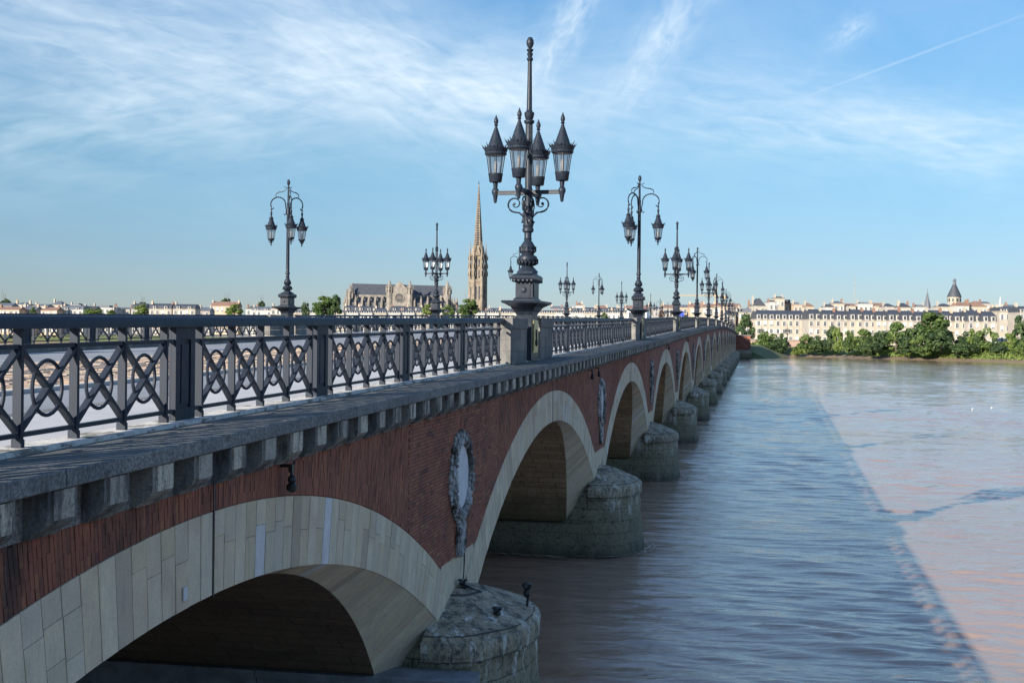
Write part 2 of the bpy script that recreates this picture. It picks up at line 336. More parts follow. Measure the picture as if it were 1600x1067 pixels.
# ------------------------------------------------------------------ mesh helper
class MB:
    def __init__(s): s.v = []; s.f = []; s.r = []; s.mi = []; s.uv = []
    def add(s, vs, fs, r=None, mi=0, uv=None):
        b = len(s.v); s.v += [tuple(q) for q in vs]
        for k, f in enumerate(fs):
            s.f.append([b+i for i in f]); s.r.append(random.random() if r is None else r); s.mi.append(mi)
            if uv is not None: s.uv.append([uv[i] for i in f])
        return s
    def box(s, c, h, r=None, rot=None, mi=0):
        vs = []
        for x in (-1, 1):
            for y in (-1, 1):
                for z in (-1, 1):
                    q = Vector((x*h[0], y*h[1], z*h[2]))
                    if rot is not None: q = rot @ q
                    vs.append((q.x+c[0], q.y+c[1], q.z+c[2]))
        return s.add(vs, [(0, 1, 3, 2), (4, 6, 7, 5), (0, 4, 5, 1), (2, 3, 7, 6), (0, 2, 6, 4), (1, 5, 7, 3)], r, mi)
    def lathe(s, prof, n=14, c=(0, 0, 0), sq=None, r=None, mi=0, ph=0):
        # sq: (half_x/half_r, half_y/half_r) four-sided with those proportions
        vs = []; fs = []
        for (rr, z) in prof:
            for k in range(n):
                a = 2*math.pi*(k+.5*(sq is not None))/n+ph
                x, y = math.cos(a)*rr, math.sin(a)*rr
                if sq is not None: x, y = x*sq[0]*1.41421, y*sq[1]*1.41421
                vs.append((c[0]+x, c[1]+y, c[2]+z))
        for i in range(len(prof)-1):
            for k in range(n):
                k2 = (k+1) % n; fs.append((i*n+k, i*n+k2, (i+1)*n+k2, (i+1)*n+k))
        fs.append(list(range(n))[::-1]); fs.append([(len(prof)-1)*n+k for k in range(n)])
        return s.add(vs, fs, r, mi)
    def tube(s, pts, rad, n=6, closed=False, r=None, mi=0):
        pts = [Vector(p) for p in pts]; N = len(pts); vs = []; fs = []
        rads = rad if isinstance(rad, (list, tuple)) else [rad]*N
        for i, p in enumerate(pts):
            if closed: d = pts[(i+1) % N]-pts[i-1]
            else: d = pts[min(i+1, N-1)]-pts[max(i-1, 0)]
            d.normalize(); ref = Vector((0, 0, 1)) if abs(d.z) < .9 else Vector((1, 0, 0))
            if closed: ref = Vector((1, 0, 0)) if abs(d.x) < .9 else Vector((0, 1, 0))
            a = d.cross(ref).normalized(); b = d.cross(a)
            for k in range(n):
                an = 2*math.pi*k/n; q = p+a*math.cos(an)*rads[i]+b*math.sin(an)*rads[i]; vs.append(q)
        for i in range(N if closed else N-1):
            j = (i+1) % N
            for k in range(n):
                k2 = (k+1) % n; fs.append((i*n+k, i*n+k2, j*n+k2, j*n+k))
        if not closed: fs += [list(range(n))[::-1], [(N-1)*n+k for k in range(n)]]
        return s.add(vs, fs, r, mi)
    def prism(s, poly, xf, xb, r=None, mi=0):
        # poly in (y, z); front at x=xf, back at x=xb
        n = len(poly); vs = [(xf, a, b) for a, b in poly]+[(xb, a, b) for a, b in poly]
        fs = [list(range(n)), list(range(2*n-1, n-1, -1))]+[(i, n+i, n+(i+1) % n, (i+1) % n) for i in range(n)]
        return s.add(vs, fs, r, mi)
    def blob(s, c, h, r=None, n=6, mi=0, jit=0):
        vs = []; fs = []; m = 4
        for i in range(1, m):
            for k in range(n):
                a = 2*math.pi*k/n; b = math.pi*i/m; j = 1+random.uniform(-jit, jit)
                vs.append((c[0]+h[0]*math.sin(b)*math.cos(a)*j, c[1]+h[1]*math.sin(b)*math.sin(a)*j, c[2]+h[2]*math.cos(b)*j))
        t0 = len(vs); vs += [(c[0], c[1], c[2]+h[2]), (c[0], c[1], c[2]-h[2])]
        for k in range(n):
            k2 = (k+1) % n; fs.append((t0, k, k2)); fs.append((t0+1, (m-2)*n+k2, (m-2)*n+k))
            for i in range(m-2): fs.append((i*n+k, (i+1)*n+k, (i+1)*n+k2, i*n+k2))
        return s.add(vs, fs, r, mi)
    def mesh(s, name, mats, smooth=False, fix=True):
        me = bpy.data.meshes.new(name); me.from_pydata(s.v, [], s.f)
        if s.uv:
            uvl = me.uv_layers.new(name='uv'); me.update()
            flat = [c for f in s.uv for q in f for c in q]; uvl.data.foreach_set('uv', flat)
        at = me.attributes.new('rnd', 'FLOAT', 'FACE'); at.data.foreach_set('value', s.r)
        for m in (mats if isinstance(mats, (list, tuple)) else [mats]): me.materials.append(MATS[m])
        me.polygons.foreach_set('material_index', s.mi)
        if smooth: me.polygons.foreach_set('use_smooth', [True]*len(s.f))
        if fix:
            bm = bmesh.new(); bm.from_mesh(me); bmesh.ops.recalc_face_normals(bm, faces=bm.faces); bm.to_mesh(me); bm.free()
        if smooth and hasattr(me, 'set_sharp_from_angle'): me.set_sharp_from_angle(angle=math.radians(38))
        me.update(); return me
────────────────
== Written exercise ==
Exclude the pictures. Write out the remaining data exactly.

== Solution to the problem ==
Write part 2 of the bpy script that recreates this picture. It picks up at line 336. More parts follow. Measure the picture as if it were 1600x1067 pixels.
# ------------------------------------------------------------------ mesh helper
class MB:
    def __init__(s): s.v = []; s.f = []; s.r = []; s.mi = []; s.uv = []
    def add(s, vs, fs, r=None, mi=0, uv=None):
        b = len(s.v); s.v += [tuple(q) for q in vs]
        for k, f in enumerate(fs):
            s.f.append([b+i for i in f]); s.r.append(random.random() if r is None else r); s.mi.append(mi)
            if uv is not None: s.uv.append([uv[i] for i in f])
        return s
    def box(s, c, h, r=None, rot=None, mi=0):
        vs = []
        for x in (-1, 1):
            for y in (-1, 1):
                for z in (-1, 1):
                    q = Vector((x*h[0], y*h[1], z*h[2]))
                    if rot is not None: q = rot @ q
                    vs.append((q.x+c[0], q.y+c[1], q.z+c[2]))
        return s.add(vs, [(0, 1, 3, 2), (4, 6, 7, 5), (0, 4, 5, 1), (2, 3, 7, 6), (0, 2, 6, 4), (1, 5, 7, 3)], r, mi)
    def lathe(s, prof, n=14, c=(0, 0, 0), sq=None, r=None, mi=0, ph=0):
        # sq: (half_x/half_r, half_y/half_r) four-sided with those proportions
        vs = []; fs = []
        for (rr, z) in prof:
            for k in range(n):
                a = 2*math.pi*(k+.5*(sq is not None))/n+ph
                x, y = math.cos(a)*rr, math.sin(a)*rr
                if sq is not None: x, y = x*sq[0]*1.41421, y*sq[1]*1.41421
                vs.append((c[0]+x, c[1]+y, c[2]+z))
        for i in range(len(prof)-1):
            for k in range(n):
                k2 = (k+1) % n; fs.append((i*n+k, i*n+k2, (i+1)*n+k2, (i+1)*n+k))
        fs.append(list(range(n))[::-1]); fs.append([(len(prof)-1)*n+k for k in range(n)])
        return s.add(vs, fs, r, mi)
    def tube(s, pts, rad, n=6, closed=False, r=None, mi=0):
        pts = [Vector(p) for p in pts]; N = len(pts); vs = []; fs = []
        rads = rad if isinstance(rad, (list, tuple)) else [rad]*N
        for i, p in enumerate(pts):
            if closed: d = pts[(i+1) % N]-pts[i-1]
            else: d = pts[min(i+1, N-1)]-pts[max(i-1, 0)]
            d.normalize(); ref = Vector((0, 0, 1)) if abs(d.z) < .9 else Vector((1, 0, 0))
            if closed: ref = Vector((1, 0, 0)) if abs(d.x) < .9 else Vector((0, 1, 0))
            a = d.cross(ref).normalized(); b = d.cross(a)
            for k in range(n):
                an = 2*math.pi*k/n; q = p+a*math.cos(an)*rads[i]+b*math.sin(an)*rads[i]; vs.append(q)
        for i in range(N if closed else N-1):
            j = (i+1) % N
            for k in range(n):
                k2 = (k+1) % n; fs.append((i*n+k, i*n+k2, j*n+k2, j*n+k))
        if not closed: fs += [list(range(n))[::-1], [(N-1)*n+k for k in range(n)]]
        return s.add(vs, fs, r, mi)
    def prism(s, poly, xf, xb, r=None, mi=0):
        # poly in (y, z); front at x=xf, back at x=xb
        n = len(poly); vs = [(xf, a, b) for a, b in poly]+[(xb, a, b) for a, b in poly]
        fs = [list(range(n)), list(range(2*n-1, n-1, -1))]+[(i, n+i, n+(i+1) % n, (i+1) % n) for i in range(n)]
        return s.add(vs, fs, r, mi)
    def blob(s, c, h, r=None, n=6, mi=0, jit=0):
        vs = []; fs = []; m = 4
        for i in range(1, m):
            for k in range(n):
                a = 2*math.pi*k/n; b = math.pi*i/m; j = 1+random.uniform(-jit, jit)
                vs.append((c[0]+h[0]*math.sin(b)*math.cos(a)*j, c[1]+h[1]*math.sin(b)*math.sin(a)*j, c[2]+h[2]*math.cos(b)*j))
        t0 = len(vs); vs += [(c[0], c[1], c[2]+h[2]), (c[0], c[1], c[2]-h[2])]
        for k in range(n):
            k2 = (k+1) % n; fs.append((t0, k, k2)); fs.append((t0+1, (m-2)*n+k2, (m-2)*n+k))
            for i in range(m-2): fs.append((i*n+k, (i+1)*n+k, (i+1)*n+k2, i*n+k2))
        return s.add(vs, fs, r, mi)
    def mesh(s, name, mats, smooth=False, fix=True):
        me = bpy.data.meshes.new(name); me.from_pydata(s.v, [], s.f)
        if s.uv:
            uvl = me.uv_layers.new(name='uv'); me.update()
            flat = [c for f in s.uv for q in f for c in q]; uvl.data.foreach_set('uv', flat)
        at = me.attributes.new('rnd', 'FLOAT', 'FACE'); at.data.foreach_set('value', s.r)
        for m in (mats if isinstance(mats, (list, tuple)) else [mats]): me.materials.append(MATS[m])
        me.polygons.foreach_set('material_index', s.mi)
        if smooth: me.polygons.foreach_set('use_smooth', [True]*len(s.f))
        if fix:
            bm = bmesh.new(); bm.from_mesh(me); bmesh.ops.recalc_face_normals(bm, faces=bm.faces); bm.to_mesh(me); bm.free()
        if smooth and hasattr(me, 'set_sharp_from_angle'): me.set_sharp_from_angle(angle=math.radians(38))
        me.update(); return me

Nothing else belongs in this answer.